Letter from Fred Diamond to his parents
Published in Letters Of The Century

April 13, 1945

Today I was in a town called Ohrduff. It's a nice little town - one of those spared in the engulfment of the area by the roaring tide of allied armor. On a hillside just outside the town one can see what seems to be barracks, but behind the high barbed-wire fences lies a tale of horror beyond the fertile imagination of a Poe.

If you haven't the stomach for this sort of thing, read no further. This camp was another Lublin, where hundreds of innocent Russians and Poles were brutally tortured, killed, and disposed of.

There is the perceptible odor of rotten flesh upon entering this death camp. The "barracks" - stables would be a more appropriate word - are now empty of the survivors and the less fortunate. But the empty shacks still bear the evidence of the heinous deeds committed against people whose only crime was to encounter these barbarous SS troops. Their beds were the filth and straw-covered floor which is still covered with small pools of blood. Around remain a few crumbs of black bread and some weak soup which was all the food they received.

The bodies had been earlier removed from the shed where they had been stacked before their disposal. Now they were laid out atop a small hill in preparation for burial. Their bodies showed the lustful; brutality of Hitler's elite.

The corpses were little more than skeletons. Mere skin and bones, their arms and legs were not thicker than broomstick handles. Their ribs protruded greatly and their abdomens were now hollow pits. Their skin, now turned grey, was stretched like drums over the emaciated bodies.

Starvation was the least of the privation these poor people suffered. Their bodies were covered with bruises, and were enormously swollen particularly in the region of the groin. The heads of many bore lacerations; others had had their eyes gauged out. Others had been stabbed in the chest approximately half a dozen times. Many had their misery ended with a bullet through their heads.

The bodies were being disposed of by the Germans about a half a mile away. The ashes tell the story. Mingled with a pile of railroad ties burned are charred skulls and bones. All one can see in stench filled nearby pits is a protruding charred arm.

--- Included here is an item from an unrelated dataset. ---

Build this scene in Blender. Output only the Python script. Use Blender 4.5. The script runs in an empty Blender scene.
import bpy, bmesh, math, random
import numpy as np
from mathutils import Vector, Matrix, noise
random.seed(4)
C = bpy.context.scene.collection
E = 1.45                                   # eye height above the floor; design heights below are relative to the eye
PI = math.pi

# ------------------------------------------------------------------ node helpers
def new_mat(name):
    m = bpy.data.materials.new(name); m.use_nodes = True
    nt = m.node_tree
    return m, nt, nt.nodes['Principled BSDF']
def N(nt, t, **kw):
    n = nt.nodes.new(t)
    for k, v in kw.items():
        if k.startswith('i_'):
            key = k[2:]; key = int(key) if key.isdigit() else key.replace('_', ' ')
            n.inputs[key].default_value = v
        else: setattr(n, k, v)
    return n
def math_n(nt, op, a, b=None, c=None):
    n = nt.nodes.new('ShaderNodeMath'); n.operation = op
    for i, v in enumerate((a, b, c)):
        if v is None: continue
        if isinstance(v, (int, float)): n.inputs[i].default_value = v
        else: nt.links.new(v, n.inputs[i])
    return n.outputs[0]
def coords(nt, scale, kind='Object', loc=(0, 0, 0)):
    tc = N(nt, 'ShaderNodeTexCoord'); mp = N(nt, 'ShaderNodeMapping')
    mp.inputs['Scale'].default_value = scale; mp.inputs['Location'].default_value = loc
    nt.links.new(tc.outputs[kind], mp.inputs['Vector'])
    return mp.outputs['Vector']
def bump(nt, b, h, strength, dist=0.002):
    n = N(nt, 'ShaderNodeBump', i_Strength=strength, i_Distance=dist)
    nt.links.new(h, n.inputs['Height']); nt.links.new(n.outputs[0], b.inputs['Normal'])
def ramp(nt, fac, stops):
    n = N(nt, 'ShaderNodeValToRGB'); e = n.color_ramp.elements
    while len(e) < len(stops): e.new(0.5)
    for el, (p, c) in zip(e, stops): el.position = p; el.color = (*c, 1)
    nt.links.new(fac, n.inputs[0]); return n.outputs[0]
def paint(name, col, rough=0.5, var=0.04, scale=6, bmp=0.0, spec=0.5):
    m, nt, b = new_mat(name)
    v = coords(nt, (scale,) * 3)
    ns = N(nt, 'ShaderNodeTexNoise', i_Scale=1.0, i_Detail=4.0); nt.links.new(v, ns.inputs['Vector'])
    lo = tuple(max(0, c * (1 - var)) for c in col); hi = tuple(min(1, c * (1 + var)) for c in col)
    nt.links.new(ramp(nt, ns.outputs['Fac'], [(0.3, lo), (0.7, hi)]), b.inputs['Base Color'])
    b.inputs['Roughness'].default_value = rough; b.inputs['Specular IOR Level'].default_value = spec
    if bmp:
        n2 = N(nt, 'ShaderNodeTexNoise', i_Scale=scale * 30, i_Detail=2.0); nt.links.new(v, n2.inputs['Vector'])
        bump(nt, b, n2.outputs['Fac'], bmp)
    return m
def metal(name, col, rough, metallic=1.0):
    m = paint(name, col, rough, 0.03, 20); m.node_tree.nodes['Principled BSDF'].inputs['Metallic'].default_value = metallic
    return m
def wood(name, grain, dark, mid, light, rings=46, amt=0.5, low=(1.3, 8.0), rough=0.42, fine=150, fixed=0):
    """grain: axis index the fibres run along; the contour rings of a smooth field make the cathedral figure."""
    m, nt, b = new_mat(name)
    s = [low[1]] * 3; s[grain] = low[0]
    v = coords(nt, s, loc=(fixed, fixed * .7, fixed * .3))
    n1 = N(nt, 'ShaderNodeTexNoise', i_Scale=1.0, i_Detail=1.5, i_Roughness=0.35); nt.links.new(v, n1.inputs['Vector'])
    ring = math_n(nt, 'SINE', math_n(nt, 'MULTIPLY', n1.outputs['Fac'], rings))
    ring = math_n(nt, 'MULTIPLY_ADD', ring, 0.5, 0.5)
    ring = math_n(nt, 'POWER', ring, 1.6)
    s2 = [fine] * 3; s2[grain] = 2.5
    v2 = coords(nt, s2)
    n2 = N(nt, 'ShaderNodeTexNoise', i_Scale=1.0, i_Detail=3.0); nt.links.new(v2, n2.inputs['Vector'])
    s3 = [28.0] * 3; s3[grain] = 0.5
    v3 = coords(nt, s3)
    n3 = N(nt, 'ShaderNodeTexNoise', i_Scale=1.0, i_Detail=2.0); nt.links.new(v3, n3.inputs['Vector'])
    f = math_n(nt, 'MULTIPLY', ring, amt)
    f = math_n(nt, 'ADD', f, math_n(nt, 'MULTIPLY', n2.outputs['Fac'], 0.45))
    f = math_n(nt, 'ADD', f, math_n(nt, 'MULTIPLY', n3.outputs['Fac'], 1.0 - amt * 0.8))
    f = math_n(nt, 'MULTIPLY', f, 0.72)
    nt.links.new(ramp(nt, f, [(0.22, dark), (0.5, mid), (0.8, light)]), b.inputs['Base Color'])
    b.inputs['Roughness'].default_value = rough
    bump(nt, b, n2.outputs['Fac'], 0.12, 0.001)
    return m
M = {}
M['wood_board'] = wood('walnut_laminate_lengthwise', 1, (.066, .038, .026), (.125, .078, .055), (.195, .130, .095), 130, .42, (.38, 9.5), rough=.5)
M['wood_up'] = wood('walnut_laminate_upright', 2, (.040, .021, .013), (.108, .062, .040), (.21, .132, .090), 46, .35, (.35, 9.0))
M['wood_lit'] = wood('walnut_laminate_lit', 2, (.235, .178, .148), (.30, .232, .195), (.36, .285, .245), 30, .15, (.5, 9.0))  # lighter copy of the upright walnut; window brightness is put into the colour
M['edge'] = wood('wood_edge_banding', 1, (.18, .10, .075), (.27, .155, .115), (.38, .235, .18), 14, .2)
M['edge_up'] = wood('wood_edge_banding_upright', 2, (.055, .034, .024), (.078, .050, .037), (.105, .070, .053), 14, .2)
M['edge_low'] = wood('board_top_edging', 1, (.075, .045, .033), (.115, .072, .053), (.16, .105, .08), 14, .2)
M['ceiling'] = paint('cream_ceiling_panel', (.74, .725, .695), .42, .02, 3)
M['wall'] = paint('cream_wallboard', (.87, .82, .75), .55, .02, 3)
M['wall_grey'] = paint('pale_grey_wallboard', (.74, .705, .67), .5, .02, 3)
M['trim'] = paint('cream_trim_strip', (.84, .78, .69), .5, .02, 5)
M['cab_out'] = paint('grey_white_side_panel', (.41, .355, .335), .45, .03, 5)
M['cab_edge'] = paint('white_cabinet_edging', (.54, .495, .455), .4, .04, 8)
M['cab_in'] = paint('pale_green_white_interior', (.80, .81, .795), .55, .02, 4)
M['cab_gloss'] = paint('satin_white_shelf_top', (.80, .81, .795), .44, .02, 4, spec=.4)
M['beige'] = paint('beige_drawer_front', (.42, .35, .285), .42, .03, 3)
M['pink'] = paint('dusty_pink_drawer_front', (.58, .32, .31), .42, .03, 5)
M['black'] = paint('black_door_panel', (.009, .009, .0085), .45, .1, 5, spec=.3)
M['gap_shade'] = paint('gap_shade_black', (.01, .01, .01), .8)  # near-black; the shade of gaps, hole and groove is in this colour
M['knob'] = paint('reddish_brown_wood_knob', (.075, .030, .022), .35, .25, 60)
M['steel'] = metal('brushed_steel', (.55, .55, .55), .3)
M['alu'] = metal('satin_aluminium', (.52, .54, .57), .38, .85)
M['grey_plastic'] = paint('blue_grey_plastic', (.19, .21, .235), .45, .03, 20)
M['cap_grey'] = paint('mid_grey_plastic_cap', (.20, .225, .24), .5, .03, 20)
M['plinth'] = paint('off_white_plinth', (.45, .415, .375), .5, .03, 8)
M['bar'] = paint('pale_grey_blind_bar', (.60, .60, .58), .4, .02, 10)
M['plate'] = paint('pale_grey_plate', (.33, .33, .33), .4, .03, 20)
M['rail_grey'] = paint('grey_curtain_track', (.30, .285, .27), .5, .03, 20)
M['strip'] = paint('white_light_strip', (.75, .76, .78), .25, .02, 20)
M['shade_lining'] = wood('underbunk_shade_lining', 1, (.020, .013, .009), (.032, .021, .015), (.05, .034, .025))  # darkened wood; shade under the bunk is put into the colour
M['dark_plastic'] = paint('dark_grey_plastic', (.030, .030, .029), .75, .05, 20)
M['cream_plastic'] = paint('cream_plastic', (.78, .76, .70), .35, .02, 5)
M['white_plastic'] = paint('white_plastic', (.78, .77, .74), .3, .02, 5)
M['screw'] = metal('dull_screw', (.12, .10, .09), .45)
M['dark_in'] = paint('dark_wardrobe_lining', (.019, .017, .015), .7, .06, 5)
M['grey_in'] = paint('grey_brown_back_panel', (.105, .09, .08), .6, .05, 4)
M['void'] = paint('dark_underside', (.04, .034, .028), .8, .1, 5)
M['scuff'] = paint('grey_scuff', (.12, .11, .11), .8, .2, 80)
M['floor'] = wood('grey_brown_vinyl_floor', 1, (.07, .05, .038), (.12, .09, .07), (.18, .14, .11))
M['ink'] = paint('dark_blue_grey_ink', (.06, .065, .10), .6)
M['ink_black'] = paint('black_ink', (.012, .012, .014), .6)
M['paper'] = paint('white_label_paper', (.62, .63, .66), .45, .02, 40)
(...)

This is eugenics as practiced by the Master Race.

..............

There is an epiloque to this story. This evening, some German civilan was guiding some U.S. soldiers around the area. Two Russians recognized him as one of the SS men and immediately began beating him, watched by the Yanks. He now lies with the others, his head bashed in, his body swollen. His chest bears about a dozen bayonet wounds. No one is interested in how these unarmed men got the weapon.